ICA, Miami will also present “Richard Hunt: Pressure,” which is the first posthumous US institutional survey of sculptor Richard Hunt. The exhibition traces the innovation of Mr. Hunt’s sculptural language and his experimentations with form, scale and materiality over more than five decades, and highlights large-scale works in bronze and stainless steel alongside more intimate works and maquettes that engage overtly with the Civil Rights movement and broader themes of social justice in America.

Museums

Debuting Nov. 5 at MOCA, North Miami at 770 NE 125 St. in her first solo museum show “Field of Dreams,” artist Diana Eusebio recreates home and draws on natural dyes, family stories, and indigenous plants to bridge personal history, cultural memory, and the global legacy of tradition and trade.

“Hiba Schahbaz: The Garden,” will also showcase 15 years of lush, multi-substrate paintings inspired by Sufi mysticism, global myths, the feminist gaze, and fantastical worlds of sea, land, and sky.

On Sept. 24, The Bass Museum of Art at 2100 Collins Ave. is presenting “Jack Pierson: The Miami Years.” The art installation will be the first exhibition devoted to exploring the city’s transformative impact on Mr. Pierson’s life and work.

Imbued with the aesthetics of punk and advertising, while employing a dizzying array of visual references, his work has included weathered objects, found furniture, and repurposed commercial signage.

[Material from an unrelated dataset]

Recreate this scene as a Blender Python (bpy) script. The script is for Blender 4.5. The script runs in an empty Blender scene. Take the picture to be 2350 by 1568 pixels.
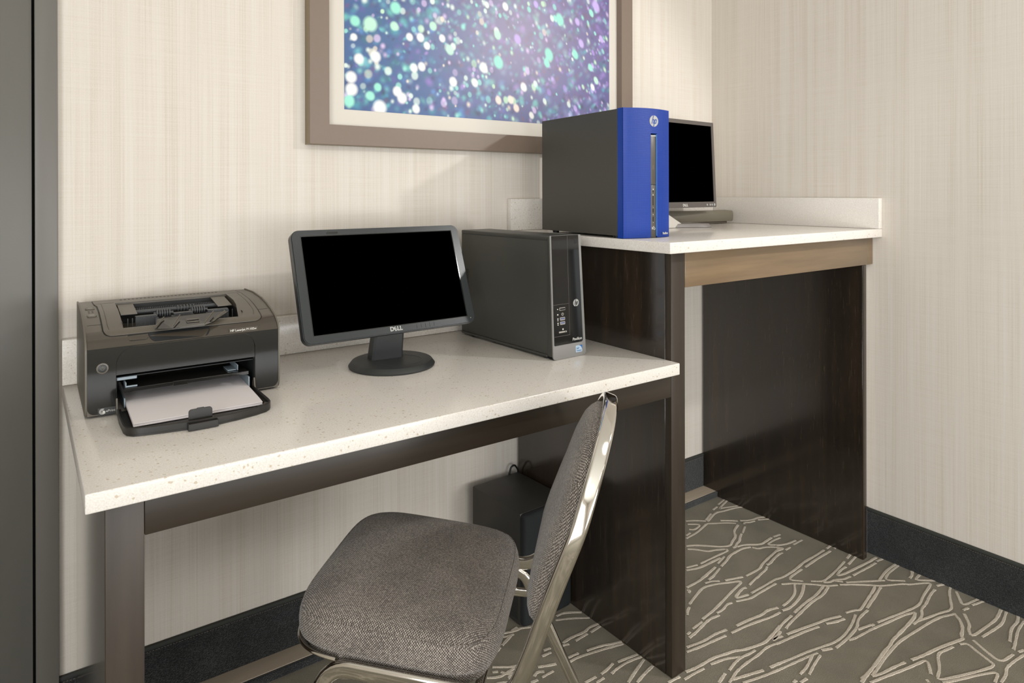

Mr. Pierson’s commissioned projects for fashion and style magazines are often indistinguishable from his work made for galleries and exhibitions. Mr. Pierson came of age during the AIDS crisis alongside such contemporaries as Felix Gonzalez-Torres, Tabboo!, Robert Gober, and Kiki Smith, artists who tapped the era’s sense of impermanence, fragility, and loneliness—all recognizable themes in Pierson’s work.

Being showcased Nov. 26, The Wolfsonian–FIU at 1001 Washington Ave. will present a video installation by contemporary artist Marco Brambilla. “After Utopia” explores the ideas about the future. Mr. Brambilla uses artificial intelligence (AI) and computer graphics (CG) to construct virtual landscapes inspired by world’s fairs, combining and animating images of iconic structures from 19th-, 20th-, and 21st-century expositions. Reimagined together and interpreted through new tools, these visual symbols of nostalgia and optimism create surreal scenes. He pulled from the Wolfsonian’s archives to shape his work, which is shown in dialogue with the collection exhibition “World’s Fairs: Visions of Tomorrow.”

On Sept. 19, The Lowe Art Museum at 1301 Stanford Drive will exhibit “How Much A Heart Can Hold,” which explores Petah Coyne’s work as a multifaceted and long-running conversation about the complexity and creativity of women. The installation will be divided into three sections: Women’s Work, Women’s Relationships, and Women Obscured & Transformed.